If the Super Bowl can deploy Roman numerals with the maximum of embarrassing pretentiousness, then so can I, and as such, Euro XLVI (since the first one in the year MCMLXXXV) has successfully concluded.

Euro XLVI was a warm late autumn week spent in the Croatian port city of Split, and speaking as the owner of a rapidly deteriorating arthritic left hip scheduled to be replaced in early December, allow me to observe that using a cane while hobbling through a hilly European city with ubiquitous stairs, cobblestones and marble surfaces in the central area wasn’t the easiest of assignments undertaken during my Euro Roman Numeral career.

But pain, while annoying, is an acceptable tradeoff for not being in Europe at all.

Split is perched on the Adriatic coast of Croatia as part of the region known thoughout history as Dalmatia.

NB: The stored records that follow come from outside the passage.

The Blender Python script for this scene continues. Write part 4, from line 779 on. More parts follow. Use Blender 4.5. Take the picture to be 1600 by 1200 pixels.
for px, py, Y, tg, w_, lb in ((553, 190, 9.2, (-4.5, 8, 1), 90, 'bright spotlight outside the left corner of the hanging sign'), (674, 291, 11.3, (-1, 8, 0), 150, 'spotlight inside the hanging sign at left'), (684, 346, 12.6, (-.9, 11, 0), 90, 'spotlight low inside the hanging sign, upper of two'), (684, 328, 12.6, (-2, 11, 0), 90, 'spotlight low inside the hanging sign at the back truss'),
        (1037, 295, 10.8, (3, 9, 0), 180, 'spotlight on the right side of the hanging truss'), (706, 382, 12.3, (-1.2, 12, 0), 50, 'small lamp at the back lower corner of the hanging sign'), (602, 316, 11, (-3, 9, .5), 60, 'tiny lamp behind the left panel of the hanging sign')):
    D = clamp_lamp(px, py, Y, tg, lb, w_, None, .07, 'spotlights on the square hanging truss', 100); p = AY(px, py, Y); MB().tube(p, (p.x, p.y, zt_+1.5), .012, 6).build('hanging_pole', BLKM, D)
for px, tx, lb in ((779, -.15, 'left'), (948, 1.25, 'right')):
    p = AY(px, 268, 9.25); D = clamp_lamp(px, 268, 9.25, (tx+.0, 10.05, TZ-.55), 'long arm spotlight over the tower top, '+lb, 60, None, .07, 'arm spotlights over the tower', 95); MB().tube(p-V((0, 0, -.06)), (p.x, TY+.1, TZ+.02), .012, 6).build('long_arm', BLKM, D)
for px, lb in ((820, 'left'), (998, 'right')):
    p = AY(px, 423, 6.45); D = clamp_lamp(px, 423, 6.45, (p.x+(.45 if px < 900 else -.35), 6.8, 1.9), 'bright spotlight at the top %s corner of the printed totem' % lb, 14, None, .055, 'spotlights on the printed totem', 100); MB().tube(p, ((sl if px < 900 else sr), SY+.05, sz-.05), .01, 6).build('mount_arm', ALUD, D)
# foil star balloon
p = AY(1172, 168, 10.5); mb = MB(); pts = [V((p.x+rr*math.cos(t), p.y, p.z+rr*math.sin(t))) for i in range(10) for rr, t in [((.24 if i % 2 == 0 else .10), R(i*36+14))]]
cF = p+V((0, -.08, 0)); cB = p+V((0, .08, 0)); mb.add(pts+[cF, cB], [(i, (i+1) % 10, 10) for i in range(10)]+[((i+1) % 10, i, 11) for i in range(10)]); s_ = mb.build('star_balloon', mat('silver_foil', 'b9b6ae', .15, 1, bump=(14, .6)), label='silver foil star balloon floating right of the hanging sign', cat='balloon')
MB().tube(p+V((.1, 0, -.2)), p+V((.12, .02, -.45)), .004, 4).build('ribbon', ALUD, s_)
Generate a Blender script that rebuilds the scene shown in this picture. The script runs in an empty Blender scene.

As a nation, Croatian independence helped trigger the Yugoslav Civil War of the 1990s, and now, three decades, Croatia is a European Union member state.

Split’s primary attraction is its venerable city center, which has evolved directly from the handy template of a 7.5-acre walled palace complex built 1,700 years ago by the Roman emperor Diocletian, presumably as a “modest” retirement villa for a man of his stature.

Today it’s car-free oasis of marble streets and buildings from Diocletian’s time as well as every era since, as structures have been added to the Roman superstructure and subtracted from it, creating a unique, helter-skelter architectural mélange.

The Luxor Cafe, inside the palace grounds.

In short, Diocletian’s digs are an example of municipal adaptive reuse on steroids.

From a Split tourist’s point of view, a simple budgetary rule applies. Purchases inside Diocletian’s walls are more expensive than those outside it, often modestly so, but on occasion rising to the level of extortionate; a draft beer in Split shouldn’t cost 8 Euros, ever. A good rule of thumb is to follow the lead of the locals. They’ll patronize cafes in the palace vicinity, just not the ones overpriced for visitors.